▶ [What to work on]: Filter the entries and keep only the lines where the string "image" appears.

▶ [Material to process]:
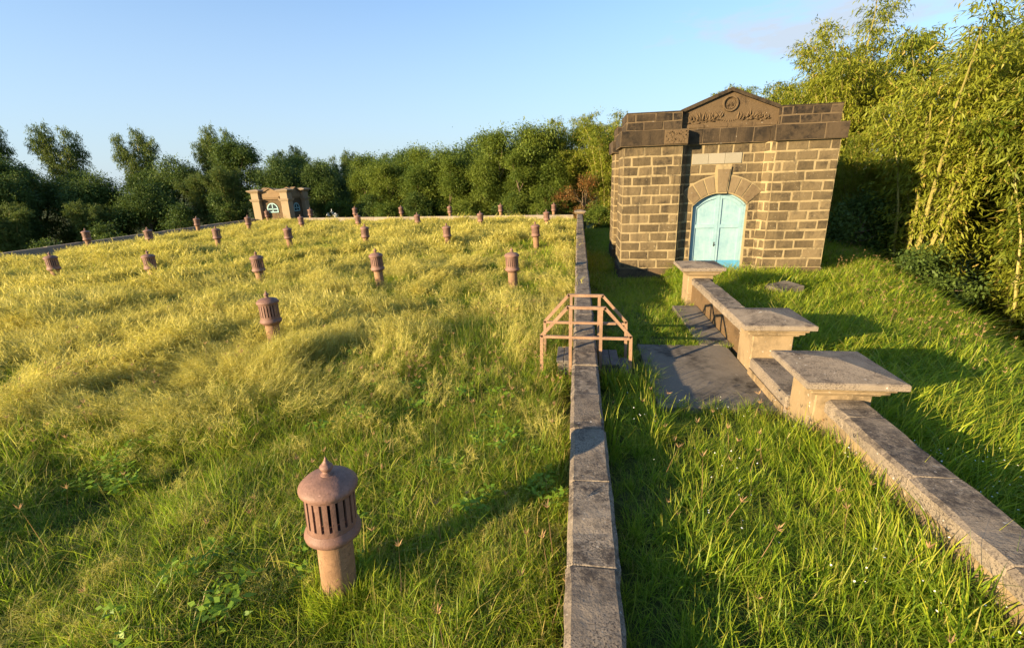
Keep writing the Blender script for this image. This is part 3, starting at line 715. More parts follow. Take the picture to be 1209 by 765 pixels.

==

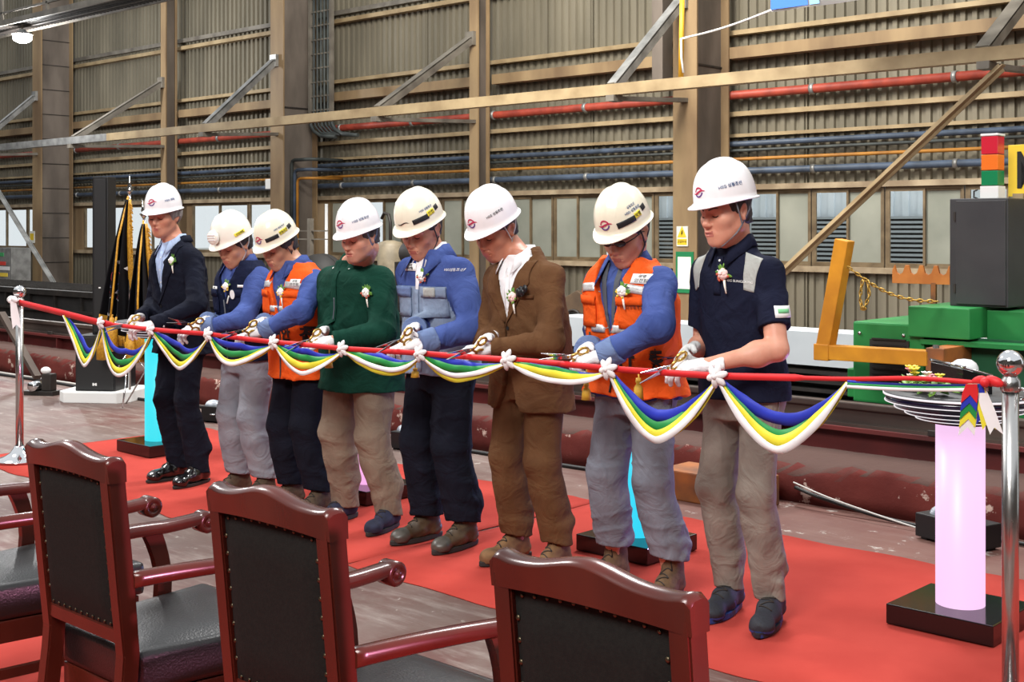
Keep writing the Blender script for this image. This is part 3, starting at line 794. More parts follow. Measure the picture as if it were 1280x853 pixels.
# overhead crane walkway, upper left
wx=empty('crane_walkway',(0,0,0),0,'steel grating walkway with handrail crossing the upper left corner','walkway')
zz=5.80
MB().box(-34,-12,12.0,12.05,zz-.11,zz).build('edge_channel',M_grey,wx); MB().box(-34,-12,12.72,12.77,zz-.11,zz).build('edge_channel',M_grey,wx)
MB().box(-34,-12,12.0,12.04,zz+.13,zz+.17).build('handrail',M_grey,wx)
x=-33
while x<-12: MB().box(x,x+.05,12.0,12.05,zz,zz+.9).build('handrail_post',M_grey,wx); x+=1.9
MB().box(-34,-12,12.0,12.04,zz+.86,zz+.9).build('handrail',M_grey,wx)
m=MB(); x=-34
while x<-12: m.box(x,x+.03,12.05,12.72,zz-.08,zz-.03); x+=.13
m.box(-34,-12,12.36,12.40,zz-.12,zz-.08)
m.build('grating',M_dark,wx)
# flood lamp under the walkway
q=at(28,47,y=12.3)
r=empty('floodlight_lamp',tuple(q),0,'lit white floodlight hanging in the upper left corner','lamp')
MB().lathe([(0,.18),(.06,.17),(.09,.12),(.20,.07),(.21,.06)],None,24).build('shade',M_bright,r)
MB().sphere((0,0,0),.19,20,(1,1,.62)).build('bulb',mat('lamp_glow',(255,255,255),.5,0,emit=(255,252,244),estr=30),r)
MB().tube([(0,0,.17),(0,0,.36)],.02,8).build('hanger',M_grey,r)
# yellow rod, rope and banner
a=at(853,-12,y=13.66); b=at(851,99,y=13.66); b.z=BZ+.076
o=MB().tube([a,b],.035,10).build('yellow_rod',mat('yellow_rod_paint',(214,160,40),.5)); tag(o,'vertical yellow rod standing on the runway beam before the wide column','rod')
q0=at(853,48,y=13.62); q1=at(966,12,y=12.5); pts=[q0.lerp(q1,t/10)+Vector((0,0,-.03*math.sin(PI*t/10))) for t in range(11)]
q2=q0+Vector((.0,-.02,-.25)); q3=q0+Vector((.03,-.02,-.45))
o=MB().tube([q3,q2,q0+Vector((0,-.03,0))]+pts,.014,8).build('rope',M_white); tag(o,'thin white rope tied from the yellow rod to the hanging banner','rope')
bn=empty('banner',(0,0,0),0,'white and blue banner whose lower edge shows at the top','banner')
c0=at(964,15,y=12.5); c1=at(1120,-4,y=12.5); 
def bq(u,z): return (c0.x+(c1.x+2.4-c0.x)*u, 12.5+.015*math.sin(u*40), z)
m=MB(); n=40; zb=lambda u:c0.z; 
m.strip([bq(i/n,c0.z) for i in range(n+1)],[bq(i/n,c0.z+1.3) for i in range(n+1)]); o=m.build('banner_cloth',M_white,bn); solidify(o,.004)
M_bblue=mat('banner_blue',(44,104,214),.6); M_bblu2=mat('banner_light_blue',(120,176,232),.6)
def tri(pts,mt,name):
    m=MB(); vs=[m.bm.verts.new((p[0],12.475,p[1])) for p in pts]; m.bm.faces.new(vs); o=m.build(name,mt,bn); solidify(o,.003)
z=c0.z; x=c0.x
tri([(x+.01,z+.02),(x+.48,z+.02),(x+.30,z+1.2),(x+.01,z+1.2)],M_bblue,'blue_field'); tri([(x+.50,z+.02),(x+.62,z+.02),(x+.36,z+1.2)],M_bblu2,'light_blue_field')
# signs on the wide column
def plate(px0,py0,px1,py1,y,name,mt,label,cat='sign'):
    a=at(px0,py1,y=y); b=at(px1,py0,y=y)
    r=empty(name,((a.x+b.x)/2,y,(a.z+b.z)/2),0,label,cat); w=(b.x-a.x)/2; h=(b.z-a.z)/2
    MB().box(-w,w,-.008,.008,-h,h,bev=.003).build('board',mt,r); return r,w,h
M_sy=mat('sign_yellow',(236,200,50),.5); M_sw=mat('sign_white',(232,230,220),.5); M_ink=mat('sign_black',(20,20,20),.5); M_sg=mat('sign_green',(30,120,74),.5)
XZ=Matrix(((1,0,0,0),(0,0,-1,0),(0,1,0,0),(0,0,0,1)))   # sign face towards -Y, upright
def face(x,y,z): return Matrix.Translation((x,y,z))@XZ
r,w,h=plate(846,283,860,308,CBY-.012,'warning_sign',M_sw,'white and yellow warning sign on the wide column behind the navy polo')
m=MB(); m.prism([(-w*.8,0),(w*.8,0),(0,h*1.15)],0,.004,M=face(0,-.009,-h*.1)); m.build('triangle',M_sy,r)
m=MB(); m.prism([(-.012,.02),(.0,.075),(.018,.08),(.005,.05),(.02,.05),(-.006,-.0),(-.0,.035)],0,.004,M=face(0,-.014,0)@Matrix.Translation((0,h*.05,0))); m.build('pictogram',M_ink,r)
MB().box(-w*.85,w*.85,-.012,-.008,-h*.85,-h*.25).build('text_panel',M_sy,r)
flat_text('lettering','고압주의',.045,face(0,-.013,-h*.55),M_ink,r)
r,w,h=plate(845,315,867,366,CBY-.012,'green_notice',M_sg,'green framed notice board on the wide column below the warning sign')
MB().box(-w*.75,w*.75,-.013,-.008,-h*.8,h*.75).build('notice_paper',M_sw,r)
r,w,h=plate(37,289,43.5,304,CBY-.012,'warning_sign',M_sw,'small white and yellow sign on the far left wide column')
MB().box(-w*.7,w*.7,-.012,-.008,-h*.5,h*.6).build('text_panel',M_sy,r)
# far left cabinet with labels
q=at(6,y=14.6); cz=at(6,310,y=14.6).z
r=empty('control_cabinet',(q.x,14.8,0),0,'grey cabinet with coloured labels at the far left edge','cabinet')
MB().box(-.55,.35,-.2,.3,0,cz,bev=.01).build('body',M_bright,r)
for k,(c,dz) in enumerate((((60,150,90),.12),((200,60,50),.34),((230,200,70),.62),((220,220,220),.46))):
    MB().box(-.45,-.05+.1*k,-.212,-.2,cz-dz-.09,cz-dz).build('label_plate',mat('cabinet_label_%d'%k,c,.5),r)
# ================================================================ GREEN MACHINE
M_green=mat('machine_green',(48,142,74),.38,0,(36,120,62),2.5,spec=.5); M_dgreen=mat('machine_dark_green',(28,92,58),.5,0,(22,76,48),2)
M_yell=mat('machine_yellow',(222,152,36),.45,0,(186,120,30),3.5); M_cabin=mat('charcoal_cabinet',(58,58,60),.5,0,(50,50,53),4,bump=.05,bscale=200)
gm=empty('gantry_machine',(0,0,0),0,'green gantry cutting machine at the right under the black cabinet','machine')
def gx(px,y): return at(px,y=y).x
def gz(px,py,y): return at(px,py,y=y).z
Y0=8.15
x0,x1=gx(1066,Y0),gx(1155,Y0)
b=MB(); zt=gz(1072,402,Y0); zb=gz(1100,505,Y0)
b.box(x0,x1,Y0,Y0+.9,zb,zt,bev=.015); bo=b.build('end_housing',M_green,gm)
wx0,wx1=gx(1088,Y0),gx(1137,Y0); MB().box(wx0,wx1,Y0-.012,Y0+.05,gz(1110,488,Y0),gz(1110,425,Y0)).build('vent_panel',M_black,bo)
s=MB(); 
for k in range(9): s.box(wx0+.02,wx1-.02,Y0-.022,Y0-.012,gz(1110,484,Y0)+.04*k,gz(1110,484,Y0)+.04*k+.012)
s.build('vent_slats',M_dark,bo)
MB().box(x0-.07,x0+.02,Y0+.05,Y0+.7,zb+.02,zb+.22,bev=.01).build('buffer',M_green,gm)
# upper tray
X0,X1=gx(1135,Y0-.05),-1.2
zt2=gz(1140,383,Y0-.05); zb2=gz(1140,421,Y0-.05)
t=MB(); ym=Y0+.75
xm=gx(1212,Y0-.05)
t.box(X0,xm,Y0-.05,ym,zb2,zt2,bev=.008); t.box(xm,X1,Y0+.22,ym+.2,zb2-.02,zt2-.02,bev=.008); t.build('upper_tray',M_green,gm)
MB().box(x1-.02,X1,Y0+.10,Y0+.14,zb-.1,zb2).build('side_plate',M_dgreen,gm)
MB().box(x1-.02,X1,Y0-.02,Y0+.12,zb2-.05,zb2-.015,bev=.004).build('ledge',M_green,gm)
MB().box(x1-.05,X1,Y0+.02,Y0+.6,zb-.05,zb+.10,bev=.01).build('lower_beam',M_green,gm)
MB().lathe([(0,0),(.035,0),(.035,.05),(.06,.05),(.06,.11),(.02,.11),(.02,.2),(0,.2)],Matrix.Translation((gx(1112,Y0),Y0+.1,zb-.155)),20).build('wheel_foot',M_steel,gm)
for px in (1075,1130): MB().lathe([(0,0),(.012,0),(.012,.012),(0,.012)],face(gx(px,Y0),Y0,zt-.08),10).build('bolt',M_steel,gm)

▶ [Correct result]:
Keep writing the Blender script for this image. This is part 3, starting at line 715. More parts follow. Take the picture to be 1209 by 765 pixels.
Keep writing the Blender script for this image. This is part 3, starting at line 794. More parts follow. Measure the picture as if it were 1280x853 pixels.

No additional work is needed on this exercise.